The company didn't seem to have issues prioritizing the authors tasks into no mans land. So they seem to have that part down great already. However I find the consistent two week deliveries early on a bit disturbing, in my experience two weeks is exactly one sprint and fixing deliverables to that time window means that you can't really do any agile planing with it, your team just has to accept that this work has to be done and can't give random work that seems to pop up every now and then the attention it deserves. To be really agile and allow your sprint planing to reflect that you shouldn't promise anything in time spans less than two months.
> I'd bet you a large sum of money this agency used Agile.
Probably not. Larger relatively successful design / marketing agencies are - based on my experience - poorly run, poorly managed, and poorly led. This gets exasperated by high turn-over (read: good people leave, dead weight stays behind).
Training, etc.? Not a priority.
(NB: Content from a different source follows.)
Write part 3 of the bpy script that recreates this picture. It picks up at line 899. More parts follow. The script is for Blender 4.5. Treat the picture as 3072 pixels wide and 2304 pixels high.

Revenue, it's all about revenue. They're "creatives", not business problem-solver types and presume mess and excessive friction are unavoidable.
Even if they're using agile, it's up to the customer to ask for deliverables that they care about if they want them.
Of course it would be much better if the agency were honest, but if for seven months the deliverables were only "promises", then it's definitely not agile...
Keeps me honest. And will keep me from working with architecture astronauts don’t really deliver anything but hot air and build ultra-extensible structures that are actually impossible to extend beyond the fantasy world of their maker. Or the equivalent for designers.